Além disso, em outro levantamento, feito pela Universidad Nacional Autónoma de México, sobre os padrões de uso doméstico de lenha no México de 1960 até 2019 (Serrano-Medrano et al, 2019), foi previsto um cenário para 2030. Nessa pesquisa, foi considerada a evolução provável do uso futuro de lenha de acordo com diferentes variáveis sociodemográficas e tecnológicas junto aos impactos ambientais esperados. Apesar do país ter passado de importador a exportador¹ de petróleo no período histórico analisado e, com isso, intensificado o uso de GLP no setor residencial, não houve declínio no uso de lenha, como seria esperado no modelo de transição de energia. Curiosamente, o uso de lenha permaneceu praticamente constante por mais de 40 anos.

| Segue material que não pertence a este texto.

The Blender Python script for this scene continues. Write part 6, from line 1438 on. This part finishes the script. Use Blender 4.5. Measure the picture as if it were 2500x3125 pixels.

No entanto, os números mostram uma leve queda ao longo dos anos. Os dados analisados apontam que, para o ano de 2030, é estimado uma queda do uso da lenha em torno de 5% comparada com 2020. Outro estudo interessante realizado no país, foi a comparação da exposição de mulheres saudáveis fumantes e expostas a queima de lenha. A exposição crônica à queima de lenha induziu alterações distintas de citocinas inflamatórias sistêmicas em comparação com fumantes em mulheres saudáveis, ou seja, a poluição causada pela queima de lenha afeta de forma diferente o organismo quando comparada com a de cigarro.

Como vimos ao longo das análises feitas no decorrer dos três artigos publicados, é alarmante o risco do uso da lenha para a sociedade como um todo e está fortemente associado à pobreza, falta de acesso a combustíveis limpos e disponibilidade de biomassa em algumas regiões. Por fim, vale ressaltar que na América Latina, 15 % da população usa combustíveis sólidos para cozinhar e aquecer. No México, 4,1 milhões de domicílios (15 %) usam lenha, correspondendo a exposição de aproximadamente 19 milhões de pessoas. No Chile, mais de 10 milhões de pessoas estão expostas a concentrações de material particulado (PM2.5 – PM10) acima dos níveis aceitáveis. A principal fonte de emissões nas cidades do sul é o uso extensivo de lenha no setor residencial para cozinhar e aquecer. Já no Peru, por exemplo, 34 % da população, aproximadamente 11 milhões de pessoas faz uso de lenha e, consequentemente, está exposta aos poluentes gerados.

1 Hoje em dia o país é importador de derivados de petróleo, inclusive do GLP.